Character Sets and File Encoding
Dictionary files should be encoded in UTF8 with no byte order marker (BOM). Use any unicode character from the following standard unicode ranges (excluding unprintable/control characters):
- Basic Latin (0x00-0x7F)
- Latin-1 Supplement (0x80-0xFF)
- Latin Extended-A (0x100-0x17F)
- Latin Extended-B (0x180-0x1FF)
- Cyrillic (0x400-0x4FF)
Text files should use Unix line endings.
Dictionary Syntax
Header
The header for a dictionary file is:
A
900
TRANSLATION
Records
Following the header are a series of records, one per line.
A line starting with a # file is a comment.
A line starting with the token STRING followed by at least one space defines a string key pair. The format of the key pair is:
STRING<space><english>====<localized>
For example:
STRING Check Disk Space====Festplattenplatz prüfen
Warning: spacing is very important when making string macros. One space after the word STRING is consumed in parsing; all other spaces are part of the strings. Examples of consistent spacing:
STRING Check Disk Space====Festplattenplatz prüfen
STRING Check Disk Space==== Festplattenplatz prüfen
STRING Check Disk Space ====Festplattenplatz prüfen
STRING Check Disk Space ==== Festplattenplatz prüfen
Note that in the last two options there is a trailing space after the word prüfen but before the newline. These examples have inconsistent spacing:
STRING Check Disk Space====Festplattenplatz prüfen
STRING Check Disk Space==== Festplattenplatz prüfen
Substitution System
When X-Plane must substitute a word into a string, it does so using a parameter. Parameters take the form of:
%<number>:<comment>%
where number is a positive integer. The number dictates which parameter will be substituted. There can be more than one parameter per phrase.
The comment is a word describing roughly what will go into the parameter; it is not used by X-Plane (in either the English or translated string) but is simply designed to provide context when translating. For example:
STRING There was a problem with %1%====…
could be almost impossible to translate. But
STRING There was a problem with %1:file name%====….
provides a hint. You can change the order of parameters, and you can change the comment in the translated version, but you cannot change the name of the comment in the English side or X-Plane will not locate the string. Example:
STRING There was an error opening %1:filename% – %2:message%====The operating system said “%2:msg%” when we tried to open %1:file%.
Note in this example that the comments have been slightly renamed and the parameter order switched, but the message still goes into parameter 2, and the file name into parameter 1.
Substitution and Plurals
When X-Plane has a phrase that might vary with plural (e.g. one error vs. two errors) there will be two strings in the translation file:
STRING There was %1:count% error while installing.====
STRING There were %2:count% errors while installing.====
These plurals will almost always be adjacent (see extracts below).

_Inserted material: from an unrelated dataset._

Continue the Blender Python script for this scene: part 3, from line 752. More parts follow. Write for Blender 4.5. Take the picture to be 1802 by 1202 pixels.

The sim will correctly pick the right plural taking into account language-specific rules about singular-plural. (Note that X-Plane cannot yet handle languages where there are more than two cases for singular/plural.
String Extracts
If you want to localize X-Plane, your best bet is to get a string extract from Laminar Research. This is a dictionary containing all of the English phrases in the sim and it related applications.
Extracts follow the standard dictionary format and come in two basic flavors:
Unsorted Extracts
Unsorted extracts contain each string once, in the order they appear in the code, with plurals always immediately following singulars, and translation comments in place. (These are comments from programmers to translators indicating the use of a string). By being in code-order, unsorted extracts tend to mostly put related strings in one place, e.g. all of the web updater strings will be in a cluster.
An unsorted extract is the best basis for translating.
Sorted Extracts
A sorted extract sorts the file in alphabetical order and removes comments; the sorted extract can easily be “diffed” against an older sorted extract to rapidly identify all changed strings. Use these extracts only to determine what has changed since a past extract.
Command Line Options and Log
Always check the log file when translating; errors in your translation files will be flagged!
You can use the command-line option: –missing_strings
to cause X-Plane to output a STRING ==== line once for every missing string in your translation. This is a good way to build dictionary entries for missing strings.